To me, this superhuman feat is still something that we can still accomplish. Central to Lewis’s story is not just the visible changes, but the constant sharpening towards his mentality. In the face of unjust racial superiority, John Lewis was probably well aware that the purpose he set out to achieve was in line with the countless American recitations of being “endowed by the Creator certain unalienable Rights”, that which is right shall always be right and that which is wrong shall always stay that way, that virtue is not independent of conscience. The whole black community was watching but he did not stand at the podium as a titular representative figure, but also as a community member, as one with the people, open to further re-education and understanding from other perspectives. From then the impossible became not far from realization.

Perhaps this could be a mental configuration to which we can all learn, if not be reminded of it from time to time. If the current happenings in this Anthropocene epoch would soon prove to be a cumulative reiteration of a then biblical prophecy (ending with the Noah’s Ark), then it is time that we stop and examine ourselves, steer towards the path of what is truly right — almost as if to subscribe to the Daoist belief that there is an overarching order that governs the world and the cosmos — and dynamically shape ourselves to be an inspiring example towards others while feeling good.

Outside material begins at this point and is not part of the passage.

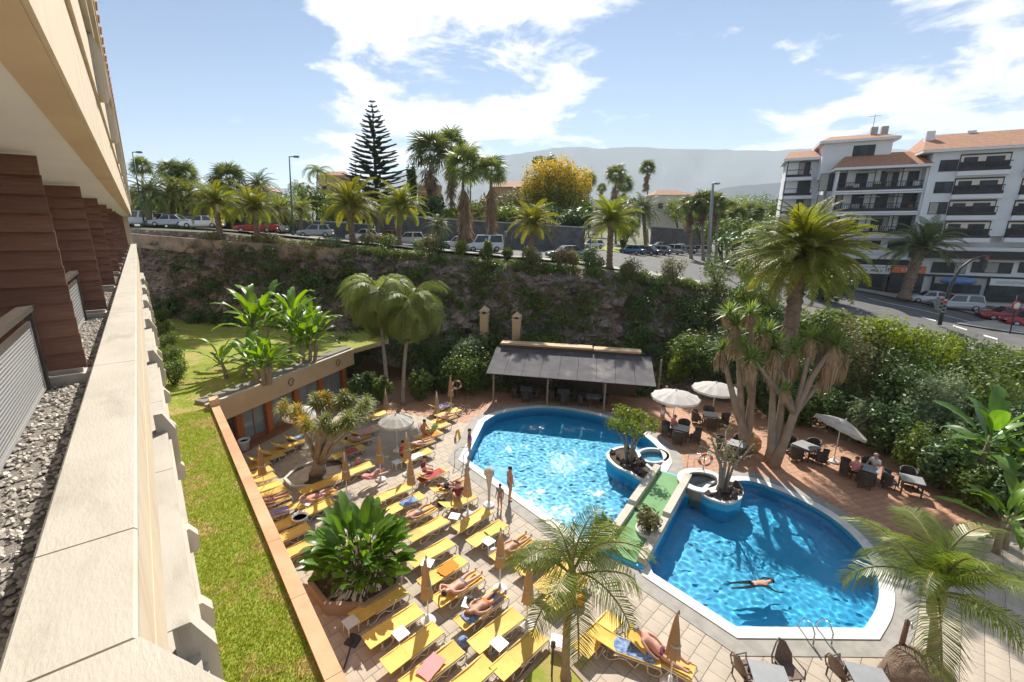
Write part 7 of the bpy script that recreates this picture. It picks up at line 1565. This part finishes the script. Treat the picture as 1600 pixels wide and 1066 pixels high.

The account of John Lewis is filled with ups and downs, but in time I believe that this form of self-discovery would manifest itself in a state of euphoria, driving yet again ourselves to go forward; not just in activism, but any other pursuit. 

For the many meanings behind Kendrick Lamar’s album being titled “To Pimp A Butterfly”, I believe that collectively, we would have our very own butterfly effect, sparking something one flap at a time.